I am trying to find an upper and lower bound for the following function:
$$f(x) = \ln(\lfloor\frac{x}{b_1}\rfloor!) - \ln(\lfloor\frac{x}{b_2}\rfloor!) - \ln(\lfloor\frac{x}{b_3}\rfloor!)$$
where
$$\frac{1}{b_1} = \frac{1}{b_2} + \frac{1}{b_3}$$
Is it always the case:
$\ln\Gamma(\frac{x}{b_1}) - \ln\Gamma(\frac{x}{b_2}+\frac{1}{2}) - \ln\Gamma(\frac{x }{b_3}+\frac{1}{2}) \le \ln(\lfloor\frac{x}{b_1}\rfloor!) - \ln(\lfloor\frac{x}{b_2}\rfloor!) - \ln(\lfloor\frac{x}{b_3}\rfloor!) \le \ln\Gamma(\frac{x}{b_1}+1) - \ln\Gamma(\frac{x}{b_2} + \frac{1}{2}) - \ln\Gamma(\frac{x}{b_3}+\frac{1}{2})$
If you can show analysis behind your answer, that will really help.
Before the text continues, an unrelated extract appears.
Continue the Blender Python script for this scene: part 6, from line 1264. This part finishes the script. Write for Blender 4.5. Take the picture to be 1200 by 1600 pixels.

My main interest is the analysis behind the answer.
Edit: I removed the attempt at a partial answer which was incorrect. I posted the partial answer as a separate question here.
The answer to my question above is no. It is true when $\{\frac{x}{b_2}\} + \{\frac{x}{b_3}\} \ge 1$.